Tarrant County Judge Glen Whitley recently pushed to improperly award a “no-bid” contract to a client of his government-accounting firm, Whitley-Penn.

During a November 8th, 2016 meeting of the Tarrant County Commissioner’s Court, Judge Whitley championed the idea of greater efficiency in county employee health care.

There was an urgent crisis and Whitley had the solution—pay $5,000 to a vendor, Integer Health Technologies, to study the county’s healthcare data. Then examine their findings and award Integer a $400,000-$500,000 annual contract.

The three County Commissioners present, along with several staffers, did not share Whitley’s enthusiasm for the deal.

Both Commissioners Johnson and Brooks were not pleased when It was later revealed that the initial cost rose by $12,000. Commissioner Brooks, a reliable ally of Whitley, stated, “I must admit that we’re not starting off real well going from a $5,000 expense to a $17,000 expense.”

Commissioner Nguyen firmly voiced concerns about fair bidding practices, as are required by state law.  Awarding Integer the initial contract without seeking alternative bids would give them an “unfair competitive advantage” over another vendor who could later bid for the same contract.

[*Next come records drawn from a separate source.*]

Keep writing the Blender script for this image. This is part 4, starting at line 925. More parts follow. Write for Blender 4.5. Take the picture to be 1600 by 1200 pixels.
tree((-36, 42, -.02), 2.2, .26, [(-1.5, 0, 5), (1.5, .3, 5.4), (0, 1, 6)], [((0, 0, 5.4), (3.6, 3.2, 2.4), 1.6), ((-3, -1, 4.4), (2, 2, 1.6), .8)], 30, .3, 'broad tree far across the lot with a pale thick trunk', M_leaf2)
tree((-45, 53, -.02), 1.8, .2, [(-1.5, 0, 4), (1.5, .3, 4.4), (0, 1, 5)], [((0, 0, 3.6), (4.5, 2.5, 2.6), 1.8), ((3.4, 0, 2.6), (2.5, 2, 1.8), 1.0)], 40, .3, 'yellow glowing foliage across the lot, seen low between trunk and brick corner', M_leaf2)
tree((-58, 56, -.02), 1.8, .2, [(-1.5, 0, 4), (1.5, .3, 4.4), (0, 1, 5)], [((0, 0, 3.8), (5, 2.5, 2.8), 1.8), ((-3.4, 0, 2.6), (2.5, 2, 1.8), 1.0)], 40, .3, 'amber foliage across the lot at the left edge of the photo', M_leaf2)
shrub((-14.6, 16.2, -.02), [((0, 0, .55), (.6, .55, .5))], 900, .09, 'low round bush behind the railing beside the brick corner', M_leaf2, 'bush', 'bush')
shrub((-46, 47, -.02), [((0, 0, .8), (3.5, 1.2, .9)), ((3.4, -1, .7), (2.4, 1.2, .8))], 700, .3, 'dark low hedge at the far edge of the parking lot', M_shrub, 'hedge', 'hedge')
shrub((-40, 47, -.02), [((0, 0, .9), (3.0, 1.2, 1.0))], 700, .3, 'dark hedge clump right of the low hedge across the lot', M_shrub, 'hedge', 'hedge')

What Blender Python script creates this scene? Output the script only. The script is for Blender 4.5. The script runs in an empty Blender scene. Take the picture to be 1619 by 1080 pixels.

Whitley and Integer attempted to improperly use an exception to avoid competitive bidding by claiming the company was the “sole source” for this technology.  Sole source is a label applied to companies for which there is no competitor. But Integer is not the only company who offers this service.

Later in the meeting, Jack Beacham from the Purchasing Department expressed his desire to delay the deal and actually investigate Integer’s claims that they are sole-source. Whitley insisted this could be done after approving payment for the initial study.  According to Whitley, Integer would eventually be proven to be the only provider, so the county should just go ahead with the deal.

Whitley had clearly not done his own due diligence, as Integer’s sole-source claims were false.

A compelling motive for Whitley oversight was later revealed. Integer is a client of Whitley-Penn, the public accounting firm of which Whitley is a partner. This is the typical back room deal cronyism that plagues politics. Integer gives its business to Whitley-Penn, and then, Whitley turns around and gives Tarrant County’s business to Integer.

If it were not for the insistence of Commissioner Nguyen for the investigation into the sole-source claims, along with questions raised by other commissioners, the Integer deal would have sailed through. Without citizens engaged, many do.

It raises several important questions: What other conflicts of interest exist between Whitley and his accounting firm, considering his firm is one of the largest in the state? How many similar deals get pushed through city councils and school boards every week?

It is imperative that we watch each and every official we elect to office.  Choosing your candidate and voting is not enough. Citizens must hold their elected official accountable for each vote they cast.

The term “cronyism” is often used to describe back room dealing made between special interests and politicians in Washington D.C. or Austin.  Yet cronyism happens at all levels of government, especially at the local level.  For a recent example, look no further than Tarrant County.